SHORT PROBLEM: In the data that follows, count each line holding the string "pixels"; answer with the number only.

------------------------------

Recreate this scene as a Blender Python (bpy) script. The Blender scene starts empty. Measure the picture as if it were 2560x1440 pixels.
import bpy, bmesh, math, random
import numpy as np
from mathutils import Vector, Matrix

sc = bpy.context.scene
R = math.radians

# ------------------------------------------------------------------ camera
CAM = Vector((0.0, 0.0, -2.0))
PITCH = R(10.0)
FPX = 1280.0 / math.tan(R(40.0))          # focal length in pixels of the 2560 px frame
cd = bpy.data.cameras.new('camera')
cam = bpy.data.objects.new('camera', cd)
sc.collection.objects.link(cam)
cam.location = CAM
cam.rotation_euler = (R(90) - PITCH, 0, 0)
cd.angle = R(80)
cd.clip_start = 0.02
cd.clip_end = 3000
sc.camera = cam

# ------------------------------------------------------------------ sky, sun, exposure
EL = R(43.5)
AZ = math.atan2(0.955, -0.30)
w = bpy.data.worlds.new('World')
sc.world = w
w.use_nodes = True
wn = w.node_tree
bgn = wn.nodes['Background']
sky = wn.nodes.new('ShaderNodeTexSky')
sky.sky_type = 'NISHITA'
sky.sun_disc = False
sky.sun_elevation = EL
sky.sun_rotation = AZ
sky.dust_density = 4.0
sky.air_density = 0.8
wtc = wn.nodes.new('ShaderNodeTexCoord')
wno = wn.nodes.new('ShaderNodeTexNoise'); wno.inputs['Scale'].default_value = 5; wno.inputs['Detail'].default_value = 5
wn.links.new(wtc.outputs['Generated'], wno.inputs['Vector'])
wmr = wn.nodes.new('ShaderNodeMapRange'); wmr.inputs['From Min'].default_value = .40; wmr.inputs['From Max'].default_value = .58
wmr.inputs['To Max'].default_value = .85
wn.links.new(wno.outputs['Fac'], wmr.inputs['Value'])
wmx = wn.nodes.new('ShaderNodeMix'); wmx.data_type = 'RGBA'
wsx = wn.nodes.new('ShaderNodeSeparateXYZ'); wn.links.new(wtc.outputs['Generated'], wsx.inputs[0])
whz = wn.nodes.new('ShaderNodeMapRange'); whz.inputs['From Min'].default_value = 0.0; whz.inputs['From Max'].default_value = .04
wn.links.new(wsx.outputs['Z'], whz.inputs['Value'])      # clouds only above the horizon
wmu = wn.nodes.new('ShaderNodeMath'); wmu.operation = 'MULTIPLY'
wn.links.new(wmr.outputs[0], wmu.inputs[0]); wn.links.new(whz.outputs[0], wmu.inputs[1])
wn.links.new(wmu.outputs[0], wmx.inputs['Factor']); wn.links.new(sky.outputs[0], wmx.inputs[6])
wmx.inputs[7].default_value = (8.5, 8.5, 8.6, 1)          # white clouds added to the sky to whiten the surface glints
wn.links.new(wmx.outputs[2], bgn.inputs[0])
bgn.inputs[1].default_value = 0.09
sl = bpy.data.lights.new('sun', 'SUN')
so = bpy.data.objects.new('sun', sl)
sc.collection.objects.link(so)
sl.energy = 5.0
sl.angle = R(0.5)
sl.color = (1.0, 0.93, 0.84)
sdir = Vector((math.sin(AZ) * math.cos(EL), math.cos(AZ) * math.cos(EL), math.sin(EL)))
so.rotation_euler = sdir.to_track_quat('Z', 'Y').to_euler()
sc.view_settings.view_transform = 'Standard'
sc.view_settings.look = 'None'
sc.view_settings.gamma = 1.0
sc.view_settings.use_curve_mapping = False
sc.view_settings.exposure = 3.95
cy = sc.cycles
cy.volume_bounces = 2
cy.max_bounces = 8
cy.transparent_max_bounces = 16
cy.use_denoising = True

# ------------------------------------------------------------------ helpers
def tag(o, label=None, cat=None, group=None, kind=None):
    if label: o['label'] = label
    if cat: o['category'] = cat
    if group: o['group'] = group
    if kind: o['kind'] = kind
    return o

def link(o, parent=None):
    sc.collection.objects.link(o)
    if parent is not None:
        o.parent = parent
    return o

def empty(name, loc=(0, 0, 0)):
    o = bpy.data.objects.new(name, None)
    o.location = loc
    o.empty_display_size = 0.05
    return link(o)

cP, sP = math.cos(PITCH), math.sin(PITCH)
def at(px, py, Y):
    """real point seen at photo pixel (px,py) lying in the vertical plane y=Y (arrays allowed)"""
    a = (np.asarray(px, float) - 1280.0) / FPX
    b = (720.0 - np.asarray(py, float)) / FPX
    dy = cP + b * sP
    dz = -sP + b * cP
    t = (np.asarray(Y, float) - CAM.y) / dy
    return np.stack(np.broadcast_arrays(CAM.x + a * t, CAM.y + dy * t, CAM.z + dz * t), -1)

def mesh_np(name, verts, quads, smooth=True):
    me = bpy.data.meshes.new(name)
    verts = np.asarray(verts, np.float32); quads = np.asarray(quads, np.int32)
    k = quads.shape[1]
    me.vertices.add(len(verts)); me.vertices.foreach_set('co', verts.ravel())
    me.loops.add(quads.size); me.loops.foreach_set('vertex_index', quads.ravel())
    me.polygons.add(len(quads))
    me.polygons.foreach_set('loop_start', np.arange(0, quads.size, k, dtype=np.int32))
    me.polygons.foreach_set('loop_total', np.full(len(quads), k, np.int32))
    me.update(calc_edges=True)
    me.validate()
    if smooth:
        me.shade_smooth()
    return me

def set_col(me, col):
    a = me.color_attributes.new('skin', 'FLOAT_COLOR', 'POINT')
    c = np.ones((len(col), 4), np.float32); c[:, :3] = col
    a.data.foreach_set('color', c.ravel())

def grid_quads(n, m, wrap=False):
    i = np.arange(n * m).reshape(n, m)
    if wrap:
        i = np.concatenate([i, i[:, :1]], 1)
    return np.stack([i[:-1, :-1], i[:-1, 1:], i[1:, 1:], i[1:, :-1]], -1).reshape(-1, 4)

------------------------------

SOLUTION FOR THIS EXERCISE: 2